Start of Supplied information

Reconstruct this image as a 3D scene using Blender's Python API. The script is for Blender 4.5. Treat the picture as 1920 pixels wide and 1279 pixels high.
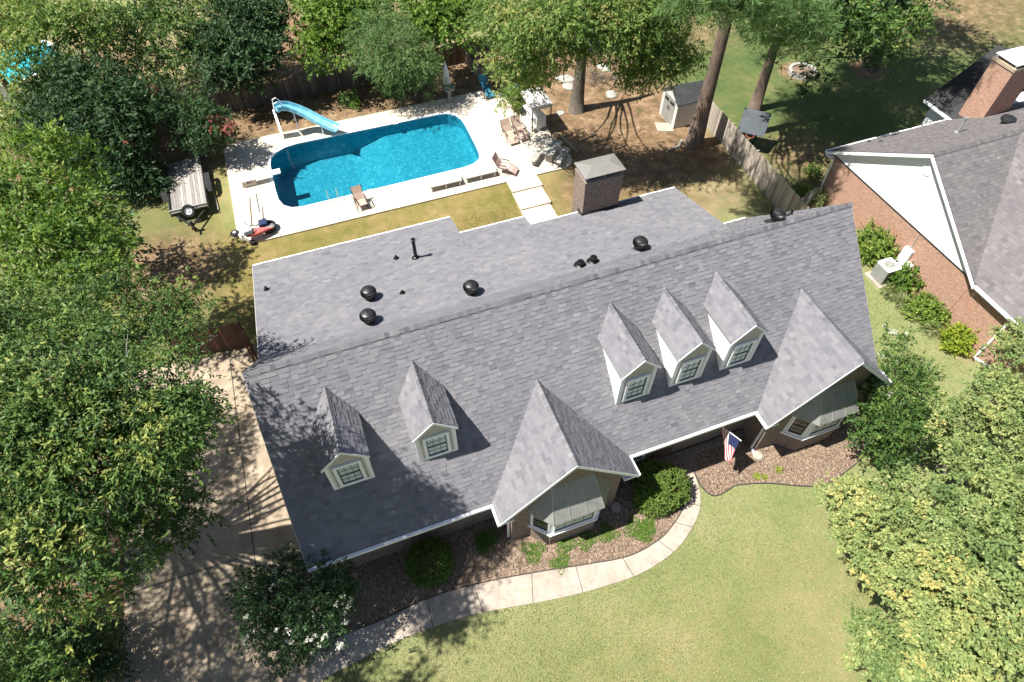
import bpy, math, random
import numpy as np
from mathutils import Vector, Matrix
R_ = math.radians
S = bpy.context.scene
for o in list(bpy.data.objects):
    bpy.data.objects.remove(o)
# ------------------------------------------------------------------ camera
CAM = (3.853, -12.773, 23.641); YAW = 0.35604; PITCH = 0.92273; FPX = 1186.04
cd = bpy.data.cameras.new('camera'); co = bpy.data.objects.new('camera', cd); S.collection.objects.link(co)
co.location = CAM
co.rotation_euler = (math.pi/2-PITCH, 0, -YAW)
cd.sensor_fit = 'HORIZONTAL'; cd.sensor_width = 36; cd.lens = FPX/1920*36
cd.clip_start = .1; cd.clip_end = 2000
S.camera = co
# ------------------------------------------------------------------ sky, sun, exposure
w = bpy.data.worlds.new('World'); S.world = w; w.use_nodes = True
nt = w.node_tree; bg = nt.nodes['Background']
sky = nt.nodes.new('ShaderNodeTexSky'); sky.sky_type = 'NISHITA'; sky.sun_disc = False
sky.sun_elevation = R_(59.5); sky.sun_rotation = R_(277)
nt.links.new(sky.outputs[0], bg.inputs[0]); bg.inputs[1].default_value = .054
SUN_D = Vector((.5, -.035, -.864)).normalized()
sl = bpy.data.lights.new('sun', 'SUN'); sl.energy = 5.0; sl.angle = R_(.55); sl.color = (1, .955, .88)
so = bpy.data.objects.new('sun', sl); S.collection.objects.link(so)
so.rotation_euler = SUN_D.to_track_quat('-Z', 'Y').to_euler(); so.location = (-20, 5, 40)
S.view_settings.view_transform = 'Standard'; S.view_settings.look = 'None'
S.view_settings.exposure = 1.04; S.view_settings.gamma = 1
# ------------------------------------------------------------------ helpers
_fw = Vector((math.sin(YAW)*math.cos(PITCH), math.cos(YAW)*math.cos(PITCH), -math.sin(PITCH)))
_rt = Vector((math.cos(YAW), -math.sin(YAW), 0)); _up = _rt.cross(_fw)
def ray(px, py): return _fw+_rt*((px-960)/FPX)-_up*((py-639.5)/FPX)
def G(px, py, z=0):
    'where a sight line of the survey photo meets the level z'
    d = ray(px, py); t = (z-CAM[2])/d.z
    return Vector(CAM)+d*t
def depth(p): return (Vector(p)-Vector(CAM)).dot(_fw)

class MB:
    def __init__(s): s.v = []; s.f = []; s.m = []; s.a = []
    def add(s, vs, fs, m=0, a=0.5):
        n = len(s.v); s.v += [tuple(p) for p in vs]
        for f in fs: s.f.append(tuple(i+n for i in f)); s.m.append(m); s.a.append(a)
        return s
    def quad(s, a, b, c, d, m=0, r=.5): return s.add([a, b, c, d], [(0, 1, 2, 3)], m, r)
    def poly(s, ps, m=0, r=.5): return s.add(ps, [tuple(range(len(ps)))], m, r)
    def box(s, x0, y0, z0, x1, y1, z1, m=0, r=.5):
        x0, x1 = sorted((x0, x1)); y0, y1 = sorted((y0, y1)); z0, z1 = sorted((z0, z1))
        return s.add([(x0,y0,z0),(x1,y0,z0),(x1,y1,z0),(x0,y1,z0),(x0,y0,z1),(x1,y0,z1),(x1,y1,z1),(x0,y1,z1)],
            [(0,3,2,1),(4,5,6,7),(0,1,5,4),(1,2,6,5),(2,3,7,6),(3,0,4,7)], m, r)
    def obox(s, c, sz, M=None, m=0, r=.5):
        M = M or Matrix.Identity(3); c = Vector(c); hx, hy, hz = sz[0]/2, sz[1]/2, sz[2]/2
        vs = [c+M @ Vector(p) for p in [(-hx,-hy,-hz),(hx,-hy,-hz),(hx,hy,-hz),(-hx,hy,-hz),(-hx,-hy,hz),(hx,-hy,hz),(hx,hy,hz),(-hx,hy,hz)]]
        return s.add(vs, [(0,3,2,1),(4,5,6,7),(0,1,5,4),(1,2,6,5),(2,3,7,6),(3,0,4,7)], m, r)
    def bar(s, a, b, w=.05, h=None, m=0, up=(0,0,1)):
        a = Vector(a); b = Vector(b); d = (b-a); L = d.length; d.normalize()
        x = d.cross(Vector(up))
        if x.length < 1e-4: x = Vector((1,0,0))
        x.normalize(); z = x.cross(d)
        M = Matrix((x, d, z)).transposed()
        return s.obox((a+b)/2, (w, L, h or w), M, m)
    def tube(s, pts, rad, n=8, m=0, cap=True):
        pts = [Vector(p) for p in pts]; k = len(pts)
        if not hasattr(rad, '__len__'): rad = [rad]*k
        vs = []; fs = []; ref = Vector((.13,.97,.2))
        for i, p in enumerate(pts):
            t = (pts[min(i+1,k-1)]-pts[max(i-1,0)]).normalized()
            x = t.cross(ref)
            if x.length < .05: x = t.cross(Vector((1,0,0)))
            x.normalize(); y = t.cross(x)
            for j in range(n):
                a = 2*math.pi*j/n; vs.append(p+(x*math.cos(a)+y*math.sin(a))*rad[i])
        for i in range(k-1):
            for j in range(n):
                fs.append((i*n+j, i*n+(j+1)%n, (i+1)*n+(j+1)%n, (i+1)*n+j))
        if cap: fs += [tuple(range(n)), tuple(range((k-1)*n, k*n))[::-1]]
        return s.add(vs, fs, m)
    def lathe(s, prof, c=(0,0,0), n=16, m=0, cap=True):
        c = Vector(c); vs = []; fs = []; k = len(prof)
        for r, z in prof:
            for j in range(n):
                a = 2*math.pi*j/n; vs.append(c+Vector((r*math.cos(a), r*math.sin(a), z)))
        for i in range(k-1):
            for j in range(n): fs.append((i*n+j, i*n+(j+1)%n, (i+1)*n+(j+1)%n, (i+1)*n+j))
        if cap: fs += [tuple(range(n))[::-1], tuple(range((k-1)*n, k*n))]
        return s.add(vs, fs, m)
    def prism(s, poly, z0, z1, m=0, sides=True):
        n = len(poly)
        A = sum(poly[i][0]*poly[(i+1)%n][1]-poly[(i+1)%n][0]*poly[i][1] for i in range(n))
        if A < 0: poly = poly[::-1]
        vs = [(p[0],p[1],z0) for p in poly]+[(p[0],p[1],z1) for p in poly]
        fs = [tuple(range(n))[::-1], tuple(range(n, 2*n))]
        if sides: fs += [(i,(i+1)%n,n+(i+1)%n,n+i) for i in range(n)]
        return s.add(vs, fs, m)
    def build(s, name, mats, parent=None, smooth=False, bevel=0, off=None):
        me = bpy.data.meshes.new(name)
        vs = s.v if off is None else [(p[0]-off[0], p[1]-off[1], p[2]-off[2]) for p in s.v]
        me.from_pydata(vs, [], s.f); me.update()
        for m in (mats if isinstance(mats, (list, tuple)) else [mats]): me.materials.append(m)
        if any(s.m): me.polygons.foreach_set('material_index', s.m)
        at = me.attributes.new('rnd', 'FLOAT', 'FACE'); at.data.foreach_set('value', s.a)
        uv = me.uv_layers.new(name='UVMap'); d = uv.data
        for p in me.polygons:
            nn = p.normal
            if abs(nn.z) > .75:
                for li in p.loop_indices: c = me.vertices[me.loops[li].vertex_index].co; d[li].uv = (c.x, c.y)
            else:
                t = Vector((-nn.y, nn.x)); t.normalize()
                for li in p.loop_indices: c = me.vertices[me.loops[li].vertex_index].co; d[li].uv = (c.x*t.x+c.y*t.y, c.z)
        if smooth: me.polygons.foreach_set('use_smooth', [True]*len(me.polygons))
        o = bpy.data.objects.new(name, me); S.collection.objects.link(o)
        if parent: o.parent = parent
        if bevel:
            b = o.modifiers.new('bevel', 'BEVEL'); b.width = bevel; b.segments = 2; b.limit_method = 'ANGLE'
        return o
def tag(o, label=None, cat=None, group=None, kind=None):
    if label: o['label'] = label
    if cat: o['category'] = cat
    if group: o['group'] = group
    if kind: o['kind'] = kind
    return o
def thing(name, label, cat, loc=(0,0,0), rz=0, group=None):
    o = bpy.data.objects.new(name, None); S.collection.objects.link(o); o.empty_display_size = .2
    o.location = loc; o.rotation_euler = (0,0,rz)
    return tag(o, label, cat, group)
def dup(root, loc, rz=None, label=None, scale=None):
    r = root.copy(); S.collection.objects.link(r); r.location = loc
    if rz is not None: r.rotation_euler = (0,0,rz)
    if scale: r.scale = (scale,)*3
    if label: r['label'] = label
    for ch in list(root.children):
        c = ch.copy(); S.collection.objects.link(c); c.parent = r
        for g in list(ch.children):
            q = g.copy(); S.collection.objects.link(q); q.parent = c
    return r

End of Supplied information

Brief: Report how many lines contain "scene". Give nothing but the number.

Complete answer: 2